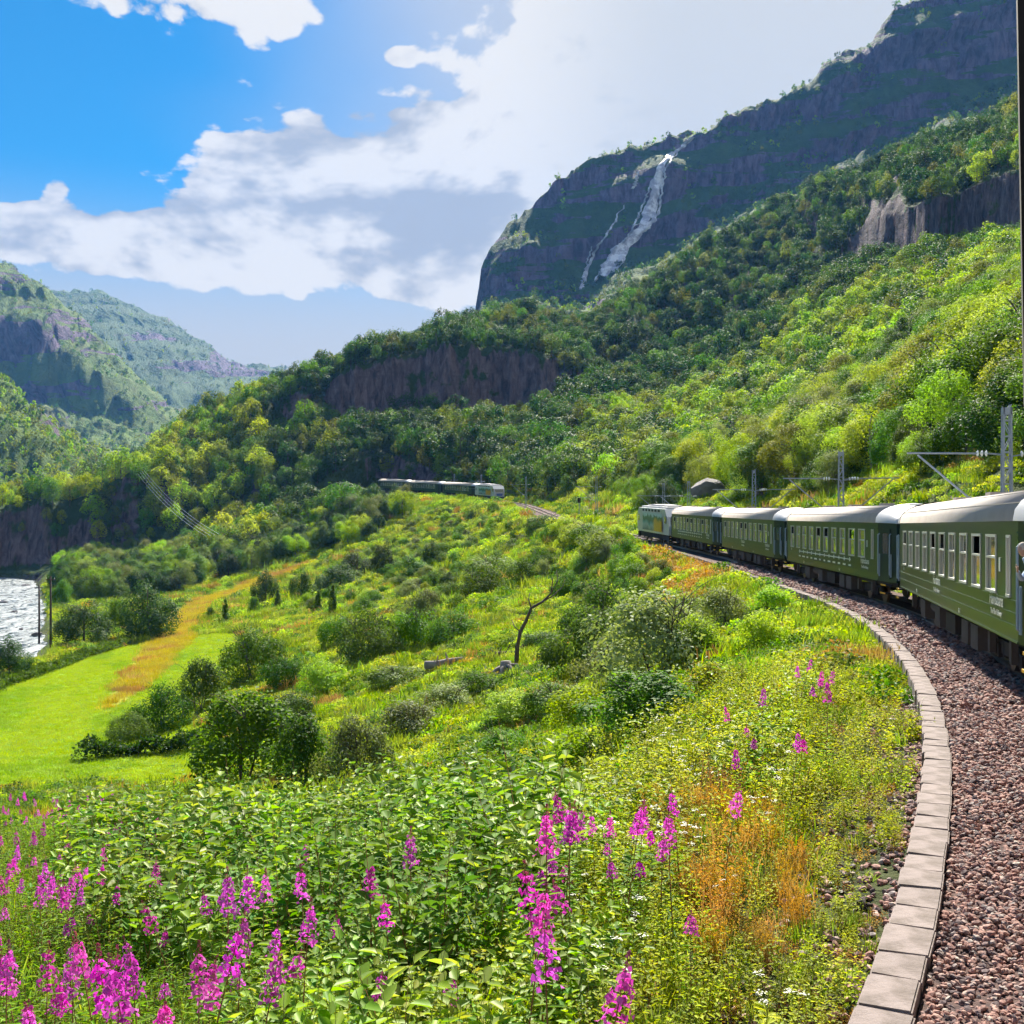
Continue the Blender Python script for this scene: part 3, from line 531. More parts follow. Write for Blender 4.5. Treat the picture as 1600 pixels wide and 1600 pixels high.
# ------------------------------------------------------------------ coaches (local: x forward, y left, z over rail)
M['green'] = principled("coach_green_paint", (.006, .056, .024), .3, spec=.22, coat=.08, fn=worn((.016, .04, .026), 1.1, .6, .012, bscale=1.3))
M['shade_green'] = principled("coach_end_shade_paint", (.004, .020, .018), .3, spec=.4, coat=.15)  # coach green deepened: the shade of the tapered ends is in the colour
M['roof'] = principled("coach_roof_paint", (.50, .44, .41), .7, fn=worn((.38, .32, .29), 1.2, .5, .05))
M['hood'] = principled("roof_end_white", (.50, .50, .54), .45); M['alu'] = principled("window_aluminium", (.60, .60, .57), .4, metal=.2)
M['white'] = principled("white_lettering", (.75, .78, .72), .5); M['black'] = principled("underframe_black", (.012, .012, .013), .8, fn=worn((.03, .024, .02), 2, .7, .2))
M['yellow'] = principled("step_yellow", (.65, .38, .02), .55); M['ltgrey'] = principled("equipment_grey", (.075, .07, .07), .8, fn=worn((.04, .035, .03), 2, .7))
M['handrail'] = principled("handrail_blue_grey", (.28, .38, .50), .4); M['shade_in'] = principled("interior_shade_black", (.01, .008, .007), .9)
def pane_mat():
    def fn(t, b):
        r = t.new('ShaderNodeObjectInfo').outputs['Random']; z = t.new('ShaderNodeSeparateXYZ'); t.put(z.inputs[0], t.new('ShaderNodeTexCoord').outputs['Object'])
        t.put(b.inputs['Base Color'], t.mix(r, (.10, .13, .05), (.16, .12, .08)))
    return principled("window_glass", (.1, .12, .06), .05, spec=1.0, coat=1.0, fn=fn)
M['pane'] = pane_mat()
HL, VL = 10.45, 1.75                       # half length of the straight side, length of the tapering vestibule
WZ0, WZ1 = 1.86, 3.04
WINS = []                                  # (x centre, width, opened) along the side; -x is the end nearest the camera
for k in range(10): WINS.append((-7.75 + k * 1.83, 1.12 if k in (0, 1) else 1.02, k in (1, 4, 5, 9)))
NARROW = (-9.6, .34, False)
def coach_side(sd):
    xs = [-HL]; holes = []
    for c, w, _ in sorted(WINS + [NARROW]): holes.append((c - w / 2, c + w / 2)); xs += [c - w / 2, c + w / 2]
    xs.append(HL); zs = [1.0, WZ0, WZ1, 3.35]; mb = MB(); yy = lambda z: sd * (1.5 - .05 * max(0, 1.4 - z) - .03 * max(0, z - 2.9))
    for i in range(len(xs) - 1):
        for j in range(3):
            if j == 1 and (xs[i], xs[i + 1]) in holes: continue
            q = [(xs[i], yy(zs[j]), zs[j]), (xs[i + 1], yy(zs[j]), zs[j]), (xs[i + 1], yy(zs[j + 1]), zs[j + 1]), (xs[i], yy(zs[j + 1]), zs[j + 1])]
            mb.add(q, [(0, 1, 2, 3)])
    return mb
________
- EXERCISE GOAL: All of the lines above should be printed exactly, minus the pictures.

- RESPONSE:
Continue the Blender Python script for this scene: part 3, from line 531. More parts follow. Write for Blender 4.5. Treat the picture as 1600 pixels wide and 1600 pixels high.
# ------------------------------------------------------------------ coaches (local: x forward, y left, z over rail)
M['green'] = principled("coach_green_paint", (.006, .056, .024), .3, spec=.22, coat=.08, fn=worn((.016, .04, .026), 1.1, .6, .012, bscale=1.3))
M['shade_green'] = principled("coach_end_shade_paint", (.004, .020, .018), .3, spec=.4, coat=.15)  # coach green deepened: the shade of the tapered ends is in the colour
M['roof'] = principled("coach_roof_paint", (.50, .44, .41), .7, fn=worn((.38, .32, .29), 1.2, .5, .05))
M['hood'] = principled("roof_end_white", (.50, .50, .54), .45); M['alu'] = principled("window_aluminium", (.60, .60, .57), .4, metal=.2)
M['white'] = principled("white_lettering", (.75, .78, .72), .5); M['black'] = principled("underframe_black", (.012, .012, .013), .8, fn=worn((.03, .024, .02), 2, .7, .2))
M['yellow'] = principled("step_yellow", (.65, .38, .02), .55); M['ltgrey'] = principled("equipment_grey", (.075, .07, .07), .8, fn=worn((.04, .035, .03), 2, .7))
M['handrail'] = principled("handrail_blue_grey", (.28, .38, .50), .4); M['shade_in'] = principled("interior_shade_black", (.01, .008, .007), .9)
def pane_mat():
    def fn(t, b):
        r = t.new('ShaderNodeObjectInfo').outputs['Random']; z = t.new('ShaderNodeSeparateXYZ'); t.put(z.inputs[0], t.new('ShaderNodeTexCoord').outputs['Object'])
        t.put(b.inputs['Base Color'], t.mix(r, (.10, .13, .05), (.16, .12, .08)))
    return principled("window_glass", (.1, .12, .06), .05, spec=1.0, coat=1.0, fn=fn)
M['pane'] = pane_mat()
HL, VL = 10.45, 1.75                       # half length of the straight side, length of the tapering vestibule
WZ0, WZ1 = 1.86, 3.04
WINS = []                                  # (x centre, width, opened) along the side; -x is the end nearest the camera
for k in range(10): WINS.append((-7.75 + k * 1.83, 1.12 if k in (0, 1) else 1.02, k in (1, 4, 5, 9)))
NARROW = (-9.6, .34, False)
def coach_side(sd):
    xs = [-HL]; holes = []
    for c, w, _ in sorted(WINS + [NARROW]): holes.append((c - w / 2, c + w / 2)); xs += [c - w / 2, c + w / 2]
    xs.append(HL); zs = [1.0, WZ0, WZ1, 3.35]; mb = MB(); yy = lambda z: sd * (1.5 - .05 * max(0, 1.4 - z) - .03 * max(0, z - 2.9))
    for i in range(len(xs) - 1):
        for j in range(3):
            if j == 1 and (xs[i], xs[i + 1]) in holes: continue
            q = [(xs[i], yy(zs[j]), zs[j]), (xs[i + 1], yy(zs[j]), zs[j]), (xs[i + 1], yy(zs[j + 1]), zs[j + 1]), (xs[i], yy(zs[j + 1]), zs[j + 1])]
            mb.add(q, [(0, 1, 2, 3)])
    return mb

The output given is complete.